The problem:
Take the material below and retype it in full; pictures are left out.

++++++++++++++++++++

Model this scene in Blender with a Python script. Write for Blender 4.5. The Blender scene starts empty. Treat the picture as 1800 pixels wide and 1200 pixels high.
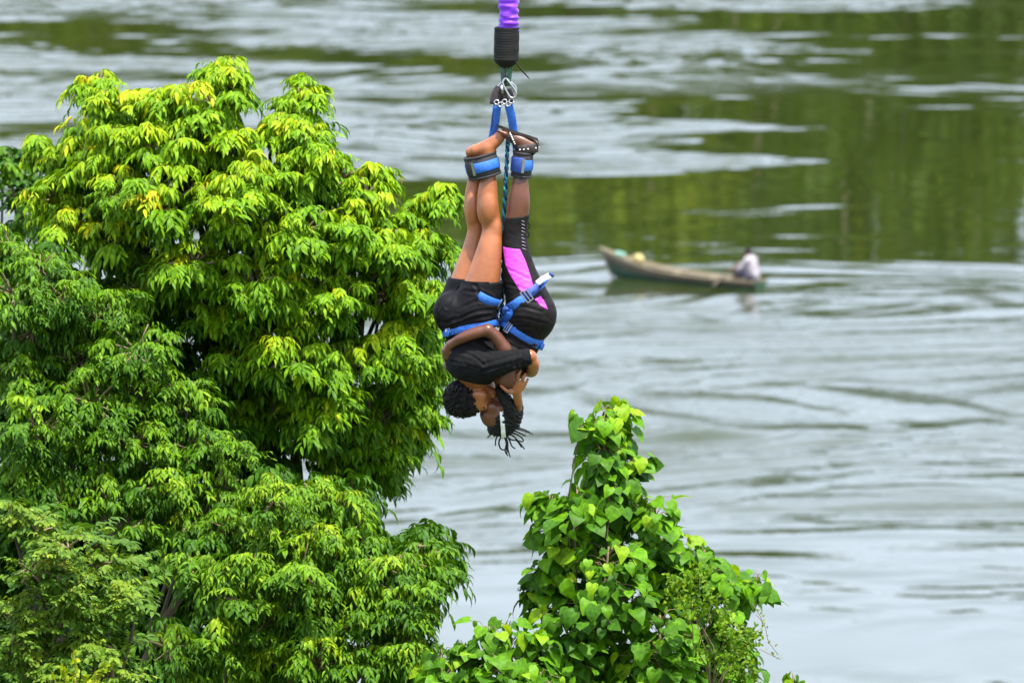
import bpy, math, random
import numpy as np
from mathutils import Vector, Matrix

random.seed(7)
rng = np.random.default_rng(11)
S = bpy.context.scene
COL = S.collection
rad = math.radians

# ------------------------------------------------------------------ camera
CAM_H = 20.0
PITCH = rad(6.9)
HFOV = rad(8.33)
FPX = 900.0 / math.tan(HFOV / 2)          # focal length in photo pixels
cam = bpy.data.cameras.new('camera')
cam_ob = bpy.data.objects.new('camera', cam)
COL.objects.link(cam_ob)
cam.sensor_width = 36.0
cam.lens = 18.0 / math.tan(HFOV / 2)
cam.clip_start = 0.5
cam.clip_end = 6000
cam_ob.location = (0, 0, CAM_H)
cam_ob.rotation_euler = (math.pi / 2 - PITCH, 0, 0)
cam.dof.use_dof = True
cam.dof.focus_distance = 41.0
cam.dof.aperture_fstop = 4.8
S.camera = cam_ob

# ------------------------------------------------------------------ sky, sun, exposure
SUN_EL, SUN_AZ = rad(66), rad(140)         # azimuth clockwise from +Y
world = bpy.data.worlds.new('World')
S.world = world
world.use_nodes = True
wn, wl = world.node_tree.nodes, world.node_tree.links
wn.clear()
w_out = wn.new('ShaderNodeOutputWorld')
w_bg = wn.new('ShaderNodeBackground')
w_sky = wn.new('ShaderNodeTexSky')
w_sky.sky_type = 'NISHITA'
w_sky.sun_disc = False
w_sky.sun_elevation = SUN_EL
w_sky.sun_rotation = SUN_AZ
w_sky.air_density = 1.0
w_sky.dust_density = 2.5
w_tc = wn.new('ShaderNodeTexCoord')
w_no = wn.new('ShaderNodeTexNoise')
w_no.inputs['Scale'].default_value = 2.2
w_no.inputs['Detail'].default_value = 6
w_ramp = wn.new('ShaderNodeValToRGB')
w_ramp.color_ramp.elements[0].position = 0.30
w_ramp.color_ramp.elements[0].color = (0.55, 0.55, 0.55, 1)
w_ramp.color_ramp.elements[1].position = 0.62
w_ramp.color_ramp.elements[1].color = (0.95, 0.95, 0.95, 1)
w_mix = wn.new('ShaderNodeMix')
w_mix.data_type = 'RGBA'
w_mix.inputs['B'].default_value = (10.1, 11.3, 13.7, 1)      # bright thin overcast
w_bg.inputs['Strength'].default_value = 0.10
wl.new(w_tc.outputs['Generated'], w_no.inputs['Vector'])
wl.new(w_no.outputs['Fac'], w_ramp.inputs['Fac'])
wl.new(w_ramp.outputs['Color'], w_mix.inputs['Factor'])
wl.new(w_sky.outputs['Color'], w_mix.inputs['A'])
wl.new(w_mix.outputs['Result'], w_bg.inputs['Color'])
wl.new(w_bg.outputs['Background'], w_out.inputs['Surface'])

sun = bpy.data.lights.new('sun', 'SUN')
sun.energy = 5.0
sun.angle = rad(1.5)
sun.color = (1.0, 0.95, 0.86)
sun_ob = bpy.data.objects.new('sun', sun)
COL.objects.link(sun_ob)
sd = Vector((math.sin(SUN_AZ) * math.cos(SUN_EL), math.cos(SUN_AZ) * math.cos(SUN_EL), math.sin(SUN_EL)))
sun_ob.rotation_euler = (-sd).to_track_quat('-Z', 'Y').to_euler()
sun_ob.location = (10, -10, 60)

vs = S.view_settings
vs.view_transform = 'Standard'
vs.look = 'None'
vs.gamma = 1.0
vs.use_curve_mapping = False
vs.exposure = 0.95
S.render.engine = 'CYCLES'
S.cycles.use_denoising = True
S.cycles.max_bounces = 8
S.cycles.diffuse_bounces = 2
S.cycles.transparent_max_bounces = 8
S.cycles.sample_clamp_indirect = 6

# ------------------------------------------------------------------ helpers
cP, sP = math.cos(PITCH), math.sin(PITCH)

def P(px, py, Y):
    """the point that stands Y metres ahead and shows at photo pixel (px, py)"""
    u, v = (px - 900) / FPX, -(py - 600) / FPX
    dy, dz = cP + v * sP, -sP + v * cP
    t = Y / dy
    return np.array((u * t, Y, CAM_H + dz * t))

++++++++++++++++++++

Task output:
Model this scene in Blender with a Python script. Write for Blender 4.5. The Blender scene starts empty. Treat the picture as 1800 pixels wide and 1200 pixels high.
import bpy, math, random
import numpy as np
from mathutils import Vector, Matrix

random.seed(7)
rng = np.random.default_rng(11)
S = bpy.context.scene
COL = S.collection
rad = math.radians

# ------------------------------------------------------------------ camera
CAM_H = 20.0
PITCH = rad(6.9)
HFOV = rad(8.33)
FPX = 900.0 / math.tan(HFOV / 2)          # focal length in photo pixels
cam = bpy.data.cameras.new('camera')
cam_ob = bpy.data.objects.new('camera', cam)
COL.objects.link(cam_ob)
cam.sensor_width = 36.0
cam.lens = 18.0 / math.tan(HFOV / 2)
cam.clip_start = 0.5
cam.clip_end = 6000
cam_ob.location = (0, 0, CAM_H)
cam_ob.rotation_euler = (math.pi / 2 - PITCH, 0, 0)
cam.dof.use_dof = True
cam.dof.focus_distance = 41.0
cam.dof.aperture_fstop = 4.8
S.camera = cam_ob

# ------------------------------------------------------------------ sky, sun, exposure
SUN_EL, SUN_AZ = rad(66), rad(140)         # azimuth clockwise from +Y
world = bpy.data.worlds.new('World')
S.world = world
world.use_nodes = True
wn, wl = world.node_tree.nodes, world.node_tree.links
wn.clear()
w_out = wn.new('ShaderNodeOutputWorld')
w_bg = wn.new('ShaderNodeBackground')
w_sky = wn.new('ShaderNodeTexSky')
w_sky.sky_type = 'NISHITA'
w_sky.sun_disc = False
w_sky.sun_elevation = SUN_EL
w_sky.sun_rotation = SUN_AZ
w_sky.air_density = 1.0
w_sky.dust_density = 2.5
w_tc = wn.new('ShaderNodeTexCoord')
w_no = wn.new('ShaderNodeTexNoise')
w_no.inputs['Scale'].default_value = 2.2
w_no.inputs['Detail'].default_value = 6
w_ramp = wn.new('ShaderNodeValToRGB')
w_ramp.color_ramp.elements[0].position = 0.30
w_ramp.color_ramp.elements[0].color = (0.55, 0.55, 0.55, 1)
w_ramp.color_ramp.elements[1].position = 0.62
w_ramp.color_ramp.elements[1].color = (0.95, 0.95, 0.95, 1)
w_mix = wn.new('ShaderNodeMix')
w_mix.data_type = 'RGBA'
w_mix.inputs['B'].default_value = (10.1, 11.3, 13.7, 1)      # bright thin overcast
w_bg.inputs['Strength'].default_value = 0.10
wl.new(w_tc.outputs['Generated'], w_no.inputs['Vector'])
wl.new(w_no.outputs['Fac'], w_ramp.inputs['Fac'])
wl.new(w_ramp.outputs['Color'], w_mix.inputs['Factor'])
wl.new(w_sky.outputs['Color'], w_mix.inputs['A'])
wl.new(w_mix.outputs['Result'], w_bg.inputs['Color'])
wl.new(w_bg.outputs['Background'], w_out.inputs['Surface'])

sun = bpy.data.lights.new('sun', 'SUN')
sun.energy = 5.0
sun.angle = rad(1.5)
sun.color = (1.0, 0.95, 0.86)
sun_ob = bpy.data.objects.new('sun', sun)
COL.objects.link(sun_ob)
sd = Vector((math.sin(SUN_AZ) * math.cos(SUN_EL), math.cos(SUN_AZ) * math.cos(SUN_EL), math.sin(SUN_EL)))
sun_ob.rotation_euler = (-sd).to_track_quat('-Z', 'Y').to_euler()
sun_ob.location = (10, -10, 60)

vs = S.view_settings
vs.view_transform = 'Standard'
vs.look = 'None'
vs.gamma = 1.0
vs.use_curve_mapping = False
vs.exposure = 0.95
S.render.engine = 'CYCLES'
S.cycles.use_denoising = True
S.cycles.max_bounces = 8
S.cycles.diffuse_bounces = 2
S.cycles.transparent_max_bounces = 8
S.cycles.sample_clamp_indirect = 6

# ------------------------------------------------------------------ helpers
cP, sP = math.cos(PITCH), math.sin(PITCH)

def P(px, py, Y):
    """the point that stands Y metres ahead and shows at photo pixel (px, py)"""
    u, v = (px - 900) / FPX, -(py - 600) / FPX
    dy, dz = cP + v * sP, -sP + v * cP
    t = Y / dy
    return np.array((u * t, Y, CAM_H + dz * t))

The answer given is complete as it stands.